August 03, 2004

An exclusive development

I saw the most grotesque gated "community" today, a few hundred yards north of King's Cross. What was most grotesque was the gate itself - a huge thing, wooden, thick, almost like a drawn-up drawbridge. It formed an enormous barrier at the end of the street, made to seem even more enormous by the size of the development, and even more offensive by the otherwise open design, a courtyard surrounded by several storeys of flats, each boasting large windows and a balcony with chairs and a table. The message could not have been less subtle. You can look, but you can't touch. And they can look at you.
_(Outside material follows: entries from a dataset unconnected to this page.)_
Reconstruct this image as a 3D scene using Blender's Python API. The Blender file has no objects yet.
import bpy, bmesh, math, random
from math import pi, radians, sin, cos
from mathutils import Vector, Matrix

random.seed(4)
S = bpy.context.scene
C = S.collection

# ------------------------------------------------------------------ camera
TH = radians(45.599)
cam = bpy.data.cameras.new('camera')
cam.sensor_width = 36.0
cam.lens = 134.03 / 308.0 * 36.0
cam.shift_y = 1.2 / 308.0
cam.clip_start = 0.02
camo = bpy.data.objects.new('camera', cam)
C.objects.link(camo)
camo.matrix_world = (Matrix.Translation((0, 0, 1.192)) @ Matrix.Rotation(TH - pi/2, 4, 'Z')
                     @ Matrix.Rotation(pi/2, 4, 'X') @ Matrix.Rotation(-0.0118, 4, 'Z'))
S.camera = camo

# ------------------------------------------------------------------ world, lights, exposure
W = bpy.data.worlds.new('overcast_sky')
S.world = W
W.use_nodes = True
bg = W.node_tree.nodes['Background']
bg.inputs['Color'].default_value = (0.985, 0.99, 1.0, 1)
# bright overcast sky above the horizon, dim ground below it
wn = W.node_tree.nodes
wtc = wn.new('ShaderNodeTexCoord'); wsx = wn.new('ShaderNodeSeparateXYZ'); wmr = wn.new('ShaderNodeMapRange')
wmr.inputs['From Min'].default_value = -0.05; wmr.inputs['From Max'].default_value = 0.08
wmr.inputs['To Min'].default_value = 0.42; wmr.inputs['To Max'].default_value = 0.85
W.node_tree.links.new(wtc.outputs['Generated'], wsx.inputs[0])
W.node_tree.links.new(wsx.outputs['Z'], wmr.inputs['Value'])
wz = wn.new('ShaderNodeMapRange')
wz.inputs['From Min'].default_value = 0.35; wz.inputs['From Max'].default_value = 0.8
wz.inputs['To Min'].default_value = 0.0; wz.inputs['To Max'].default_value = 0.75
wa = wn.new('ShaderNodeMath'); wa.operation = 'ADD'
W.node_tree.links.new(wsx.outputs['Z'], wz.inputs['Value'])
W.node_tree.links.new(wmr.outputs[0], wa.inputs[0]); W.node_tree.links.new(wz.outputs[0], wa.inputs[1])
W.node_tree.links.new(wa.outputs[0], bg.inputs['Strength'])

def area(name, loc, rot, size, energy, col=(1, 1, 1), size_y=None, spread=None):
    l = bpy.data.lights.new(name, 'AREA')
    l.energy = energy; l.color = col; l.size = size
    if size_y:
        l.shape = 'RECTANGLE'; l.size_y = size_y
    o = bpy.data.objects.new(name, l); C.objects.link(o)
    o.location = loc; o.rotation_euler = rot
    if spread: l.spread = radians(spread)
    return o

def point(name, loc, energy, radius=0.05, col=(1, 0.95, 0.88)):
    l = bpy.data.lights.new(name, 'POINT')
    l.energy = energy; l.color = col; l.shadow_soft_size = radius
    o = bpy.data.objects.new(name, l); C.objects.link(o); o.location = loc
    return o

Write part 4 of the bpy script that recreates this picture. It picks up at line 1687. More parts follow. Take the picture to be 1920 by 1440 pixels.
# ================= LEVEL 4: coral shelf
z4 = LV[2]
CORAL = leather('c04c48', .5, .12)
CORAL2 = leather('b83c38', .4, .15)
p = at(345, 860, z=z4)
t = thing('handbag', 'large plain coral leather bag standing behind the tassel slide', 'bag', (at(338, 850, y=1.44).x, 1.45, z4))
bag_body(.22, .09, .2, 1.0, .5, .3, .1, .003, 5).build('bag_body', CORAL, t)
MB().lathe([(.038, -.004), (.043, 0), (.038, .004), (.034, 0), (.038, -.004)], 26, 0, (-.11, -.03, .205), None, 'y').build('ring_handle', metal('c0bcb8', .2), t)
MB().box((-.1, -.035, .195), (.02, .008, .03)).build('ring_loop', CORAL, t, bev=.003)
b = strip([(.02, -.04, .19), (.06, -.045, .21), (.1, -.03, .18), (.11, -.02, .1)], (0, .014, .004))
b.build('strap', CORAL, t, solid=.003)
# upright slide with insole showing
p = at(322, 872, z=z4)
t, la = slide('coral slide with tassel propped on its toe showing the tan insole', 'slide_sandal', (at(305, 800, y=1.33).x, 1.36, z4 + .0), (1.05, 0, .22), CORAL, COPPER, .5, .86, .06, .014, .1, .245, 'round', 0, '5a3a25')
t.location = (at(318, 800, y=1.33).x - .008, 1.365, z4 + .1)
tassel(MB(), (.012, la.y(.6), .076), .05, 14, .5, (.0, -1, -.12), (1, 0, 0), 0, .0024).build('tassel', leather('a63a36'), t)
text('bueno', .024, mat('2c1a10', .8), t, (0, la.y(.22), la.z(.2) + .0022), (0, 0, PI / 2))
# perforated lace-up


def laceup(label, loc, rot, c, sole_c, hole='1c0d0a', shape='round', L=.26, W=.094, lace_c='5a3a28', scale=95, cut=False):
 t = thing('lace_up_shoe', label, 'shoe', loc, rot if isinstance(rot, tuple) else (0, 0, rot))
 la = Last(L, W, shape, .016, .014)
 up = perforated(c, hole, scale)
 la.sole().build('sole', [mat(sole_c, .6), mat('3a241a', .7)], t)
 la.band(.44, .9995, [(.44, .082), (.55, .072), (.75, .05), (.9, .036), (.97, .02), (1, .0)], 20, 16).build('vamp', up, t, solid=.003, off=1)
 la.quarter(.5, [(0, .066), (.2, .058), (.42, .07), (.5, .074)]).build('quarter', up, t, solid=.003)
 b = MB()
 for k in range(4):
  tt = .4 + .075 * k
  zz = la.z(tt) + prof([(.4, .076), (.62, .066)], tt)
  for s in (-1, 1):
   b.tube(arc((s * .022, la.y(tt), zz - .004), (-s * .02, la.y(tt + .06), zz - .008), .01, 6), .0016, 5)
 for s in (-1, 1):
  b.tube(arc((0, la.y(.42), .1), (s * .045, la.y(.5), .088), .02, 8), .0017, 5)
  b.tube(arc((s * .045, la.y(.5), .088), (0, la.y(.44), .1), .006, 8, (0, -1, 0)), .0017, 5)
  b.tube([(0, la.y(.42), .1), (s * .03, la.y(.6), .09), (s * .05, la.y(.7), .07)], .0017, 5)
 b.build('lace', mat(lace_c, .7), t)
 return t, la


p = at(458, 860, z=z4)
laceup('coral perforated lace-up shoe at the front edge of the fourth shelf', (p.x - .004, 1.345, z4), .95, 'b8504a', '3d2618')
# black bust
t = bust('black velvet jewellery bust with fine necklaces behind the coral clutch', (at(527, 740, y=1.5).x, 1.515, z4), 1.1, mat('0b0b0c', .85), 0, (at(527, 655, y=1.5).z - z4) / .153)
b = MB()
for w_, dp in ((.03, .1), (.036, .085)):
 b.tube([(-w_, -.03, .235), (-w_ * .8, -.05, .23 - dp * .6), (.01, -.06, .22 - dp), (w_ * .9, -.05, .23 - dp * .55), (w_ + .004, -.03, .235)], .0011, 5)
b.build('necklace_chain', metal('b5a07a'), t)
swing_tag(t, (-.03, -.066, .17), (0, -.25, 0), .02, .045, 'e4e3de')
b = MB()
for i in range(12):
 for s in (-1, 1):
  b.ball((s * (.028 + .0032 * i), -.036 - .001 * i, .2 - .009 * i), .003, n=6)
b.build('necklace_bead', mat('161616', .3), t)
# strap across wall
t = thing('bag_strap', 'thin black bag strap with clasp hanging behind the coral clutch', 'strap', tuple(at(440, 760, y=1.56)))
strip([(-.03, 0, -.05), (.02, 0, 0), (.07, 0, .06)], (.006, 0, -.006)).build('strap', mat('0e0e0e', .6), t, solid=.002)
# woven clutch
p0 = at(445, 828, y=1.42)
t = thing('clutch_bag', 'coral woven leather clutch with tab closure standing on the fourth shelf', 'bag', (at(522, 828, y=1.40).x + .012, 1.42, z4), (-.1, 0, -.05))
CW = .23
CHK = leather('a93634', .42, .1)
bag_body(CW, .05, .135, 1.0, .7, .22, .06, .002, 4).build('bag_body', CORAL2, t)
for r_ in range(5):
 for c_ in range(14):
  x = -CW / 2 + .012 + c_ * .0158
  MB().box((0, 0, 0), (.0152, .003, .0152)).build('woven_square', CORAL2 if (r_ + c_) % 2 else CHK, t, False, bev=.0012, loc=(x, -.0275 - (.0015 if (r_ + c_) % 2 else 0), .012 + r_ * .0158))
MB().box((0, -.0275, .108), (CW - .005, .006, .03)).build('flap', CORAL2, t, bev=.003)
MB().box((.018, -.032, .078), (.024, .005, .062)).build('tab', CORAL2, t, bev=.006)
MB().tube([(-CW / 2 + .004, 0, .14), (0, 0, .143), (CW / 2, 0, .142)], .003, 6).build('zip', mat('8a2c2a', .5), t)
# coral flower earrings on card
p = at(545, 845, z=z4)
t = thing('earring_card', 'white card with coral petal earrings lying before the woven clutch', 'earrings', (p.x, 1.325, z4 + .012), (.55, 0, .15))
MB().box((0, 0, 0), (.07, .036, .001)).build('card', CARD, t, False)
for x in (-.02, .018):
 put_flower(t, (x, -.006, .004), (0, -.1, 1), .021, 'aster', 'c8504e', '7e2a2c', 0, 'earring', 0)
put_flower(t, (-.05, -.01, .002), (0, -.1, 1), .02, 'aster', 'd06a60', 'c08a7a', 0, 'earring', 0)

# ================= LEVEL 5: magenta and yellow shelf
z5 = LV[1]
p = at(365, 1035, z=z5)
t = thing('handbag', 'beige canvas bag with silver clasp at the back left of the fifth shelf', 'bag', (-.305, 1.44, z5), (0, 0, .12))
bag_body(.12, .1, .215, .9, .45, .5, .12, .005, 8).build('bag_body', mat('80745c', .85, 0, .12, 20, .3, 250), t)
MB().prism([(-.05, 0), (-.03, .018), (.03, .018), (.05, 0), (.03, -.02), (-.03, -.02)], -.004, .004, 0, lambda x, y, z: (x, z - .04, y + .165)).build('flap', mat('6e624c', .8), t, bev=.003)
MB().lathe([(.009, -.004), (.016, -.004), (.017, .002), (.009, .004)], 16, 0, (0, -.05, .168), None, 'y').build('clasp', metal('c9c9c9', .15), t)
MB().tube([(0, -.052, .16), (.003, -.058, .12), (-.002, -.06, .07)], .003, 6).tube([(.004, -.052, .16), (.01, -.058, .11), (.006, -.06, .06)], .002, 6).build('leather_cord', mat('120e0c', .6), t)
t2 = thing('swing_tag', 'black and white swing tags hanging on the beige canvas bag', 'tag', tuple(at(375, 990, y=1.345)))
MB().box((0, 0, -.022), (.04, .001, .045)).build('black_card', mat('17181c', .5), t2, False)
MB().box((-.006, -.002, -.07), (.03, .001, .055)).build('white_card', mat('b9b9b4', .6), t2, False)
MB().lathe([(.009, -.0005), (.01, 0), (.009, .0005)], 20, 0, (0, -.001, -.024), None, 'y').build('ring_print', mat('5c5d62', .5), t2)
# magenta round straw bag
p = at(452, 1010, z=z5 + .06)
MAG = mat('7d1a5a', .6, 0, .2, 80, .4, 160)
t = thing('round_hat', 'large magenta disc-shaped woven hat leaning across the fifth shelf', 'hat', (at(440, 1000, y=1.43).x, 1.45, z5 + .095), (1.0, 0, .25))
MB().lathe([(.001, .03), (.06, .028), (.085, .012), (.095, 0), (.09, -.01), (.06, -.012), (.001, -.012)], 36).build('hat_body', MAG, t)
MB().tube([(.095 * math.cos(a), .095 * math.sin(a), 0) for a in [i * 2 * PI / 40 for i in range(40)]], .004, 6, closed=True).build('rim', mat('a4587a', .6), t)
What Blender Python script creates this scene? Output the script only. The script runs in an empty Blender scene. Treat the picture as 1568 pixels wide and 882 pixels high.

So solid, so forbidding was the gate, so large the buildings behind it compared to the houses on the street, that the gate itself seemed to tower over them. These were council houses, a terrace, presumably occupied by the people that the gate was designed to repel - which given the respective sizes of the buildings gave the impresssion of an elephant protecting itself from a mouse. The terrace ran into one of the other buildings at the end of the street - or what the gate had decreed was the end. The gated community seemed to have landed halfway along a street and crushed the unlucky half beneath it, permanently blocking the street to the survivors.

But it also reminded me of the way that houses in a medieval city would often be huddled together against the walls of a castle. They did this to be as close to shelter as possible, for protection. Now the purpose of the drawbridge is not to protect the peasants, but to exclude them.